How is the vocabulary unit, functional expression, or grammar structure formed?

 

What meaning does the vocabulary, functional expression or grammar structure have in the (specific) context?

 

 

When or why is the vocabulary, functional expression or grammar structure used?

 

 

How is a unit of language formed?

What does the unit of language mean?

When and why is the unit of language used?

Form refers to the visible and audible parts of vocabulary, functional expressions and grammar units:  the spelling, phonemes, syllable stress, words in a phrase, prefixes or suffixes, syntax (word order), choice of noun or verb, etc for a particular place in a sentence, and/or punctuation. 

For example: the present perfect is formed with have been plus the past participle of the main verb;  tired of is followed by Ving/gerund not an to V/infinitive, in my opinion and not on my opinion; the word is spelled c-o-n-t-e-n-t and the second syllable is stressed

There are two aspects of meaning.  First, what is literal or ‘essential’ meaning of the word, phrase, functional expression or grammar structure?  Second, what does it mean in the context it’s being used in?

For example:  She’s wearing a red skirt.  The literal or essential meaning of the word has to do with naming a particular color. 

She’s red from sitting in the sun.  Her skin has turned a particular shade of pink indicating sunburn.

He was a well-known red.

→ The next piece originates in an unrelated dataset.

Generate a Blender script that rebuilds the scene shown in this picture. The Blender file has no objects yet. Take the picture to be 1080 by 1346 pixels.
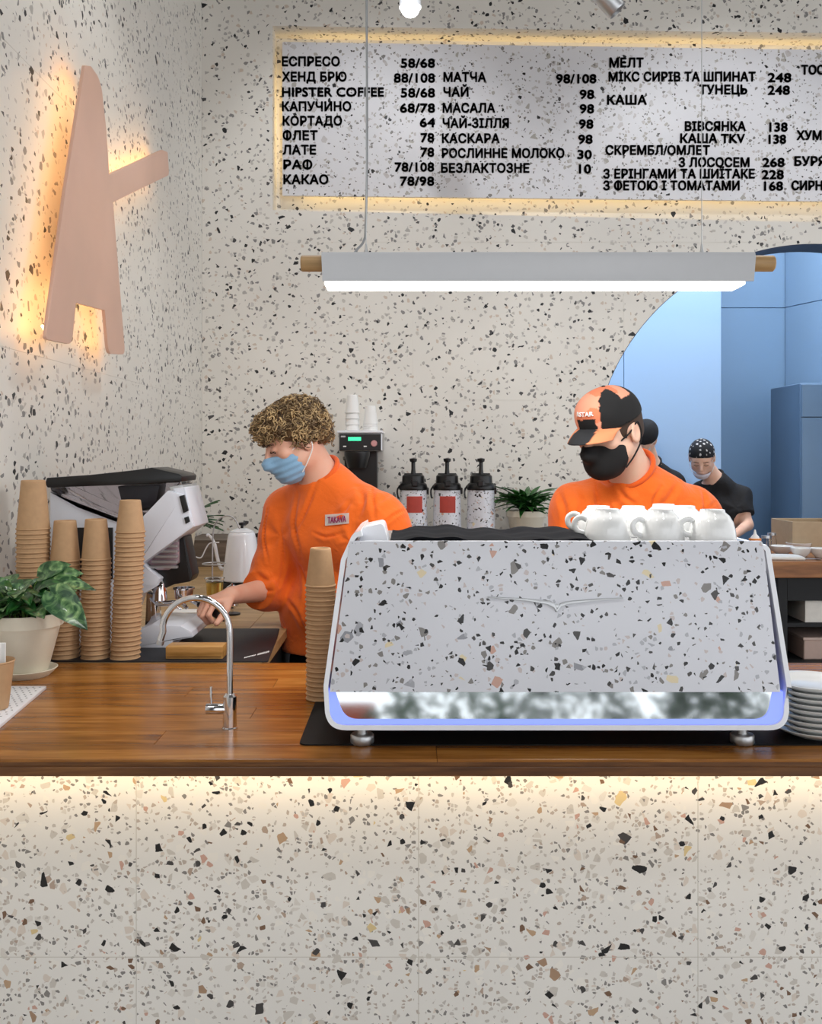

Red indicates the person’s political beliefs and affiliation.

 

The words, functional expressions, grammar structures we choose to use are determined by the situation we are in and/or what we want to communicate to our listener(s).  Use is interconnected with meaning.

For example:  Please note: Mail will not be delivered on Thursdays until further notice. The passive voice is used appropriately here because it is more formal and objective; because listeners know generally that postmen deliver the mail and that this decision was made by a nameless government or postal official; and because the what is crucial to communicate is the fact that there will be no postal delivery on the specified day for the foreseeable future.

For example:  Good morning! is a greeting we use with friends, family, our boss, etc. when we see them before noon.  If we say Good morning! to a family morning as s/he gets up in the afternoon (because they were out late the night before), we are being ironic and perhaps indicating disapproval.  We would probably not say this to our boss when s/he came in late.